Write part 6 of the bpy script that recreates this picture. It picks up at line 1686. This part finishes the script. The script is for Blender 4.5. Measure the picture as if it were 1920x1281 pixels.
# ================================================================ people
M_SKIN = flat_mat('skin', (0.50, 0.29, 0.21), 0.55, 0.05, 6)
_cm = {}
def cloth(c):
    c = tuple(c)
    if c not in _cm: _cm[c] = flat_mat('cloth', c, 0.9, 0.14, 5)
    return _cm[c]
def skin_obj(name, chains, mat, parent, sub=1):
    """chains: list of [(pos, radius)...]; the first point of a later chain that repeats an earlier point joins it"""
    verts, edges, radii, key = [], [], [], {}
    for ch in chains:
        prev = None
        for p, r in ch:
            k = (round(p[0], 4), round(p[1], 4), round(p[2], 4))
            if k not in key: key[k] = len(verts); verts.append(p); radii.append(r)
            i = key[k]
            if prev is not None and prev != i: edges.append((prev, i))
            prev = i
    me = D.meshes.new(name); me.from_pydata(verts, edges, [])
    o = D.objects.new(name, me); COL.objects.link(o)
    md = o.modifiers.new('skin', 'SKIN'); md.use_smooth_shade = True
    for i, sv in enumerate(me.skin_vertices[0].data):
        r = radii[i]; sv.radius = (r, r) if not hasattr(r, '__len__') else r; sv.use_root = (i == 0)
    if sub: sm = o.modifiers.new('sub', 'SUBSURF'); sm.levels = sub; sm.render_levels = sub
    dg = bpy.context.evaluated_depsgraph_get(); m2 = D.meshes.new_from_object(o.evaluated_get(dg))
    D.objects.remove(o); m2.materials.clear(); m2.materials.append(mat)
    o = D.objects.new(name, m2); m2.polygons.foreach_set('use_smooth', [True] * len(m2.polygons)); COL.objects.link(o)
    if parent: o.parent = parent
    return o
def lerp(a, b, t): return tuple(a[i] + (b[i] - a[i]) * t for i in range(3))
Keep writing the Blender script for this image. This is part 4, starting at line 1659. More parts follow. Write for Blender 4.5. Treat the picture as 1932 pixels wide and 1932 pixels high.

- [TASK INSTRUCTIONS] Repeat the material above in full, quoting it exactly.

- [RIGHT ANSWER]
Write part 6 of the bpy script that recreates this picture. It picks up at line 1686. This part finishes the script. The script is for Blender 4.5. Measure the picture as if it were 1920x1281 pixels.
# ================================================================ people
M_SKIN = flat_mat('skin', (0.50, 0.29, 0.21), 0.55, 0.05, 6)
_cm = {}
def cloth(c):
    c = tuple(c)
    if c not in _cm: _cm[c] = flat_mat('cloth', c, 0.9, 0.14, 5)
    return _cm[c]
def skin_obj(name, chains, mat, parent, sub=1):
    """chains: list of [(pos, radius)...]; the first point of a later chain that repeats an earlier point joins it"""
    verts, edges, radii, key = [], [], [], {}
    for ch in chains:
        prev = None
        for p, r in ch:
            k = (round(p[0], 4), round(p[1], 4), round(p[2], 4))
            if k not in key: key[k] = len(verts); verts.append(p); radii.append(r)
            i = key[k]
            if prev is not None and prev != i: edges.append((prev, i))
            prev = i
    me = D.meshes.new(name); me.from_pydata(verts, edges, [])
    o = D.objects.new(name, me); COL.objects.link(o)
    md = o.modifiers.new('skin', 'SKIN'); md.use_smooth_shade = True
    for i, sv in enumerate(me.skin_vertices[0].data):
        r = radii[i]; sv.radius = (r, r) if not hasattr(r, '__len__') else r; sv.use_root = (i == 0)
    if sub: sm = o.modifiers.new('sub', 'SUBSURF'); sm.levels = sub; sm.render_levels = sub
    dg = bpy.context.evaluated_depsgraph_get(); m2 = D.meshes.new_from_object(o.evaluated_get(dg))
    D.objects.remove(o); m2.materials.clear(); m2.materials.append(mat)
    o = D.objects.new(name, m2); m2.polygons.foreach_set('use_smooth', [True] * len(m2.polygons)); COL.objects.link(o)
    if parent: o.parent = parent
    return o
def lerp(a, b, t): return tuple(a[i] + (b[i] - a[i]) * t for i in range(3))
Keep writing the Blender script for this image. This is part 4, starting at line 1659. More parts follow. Write for Blender 4.5. Treat the picture as 1932 pixels wide and 1932 pixels high.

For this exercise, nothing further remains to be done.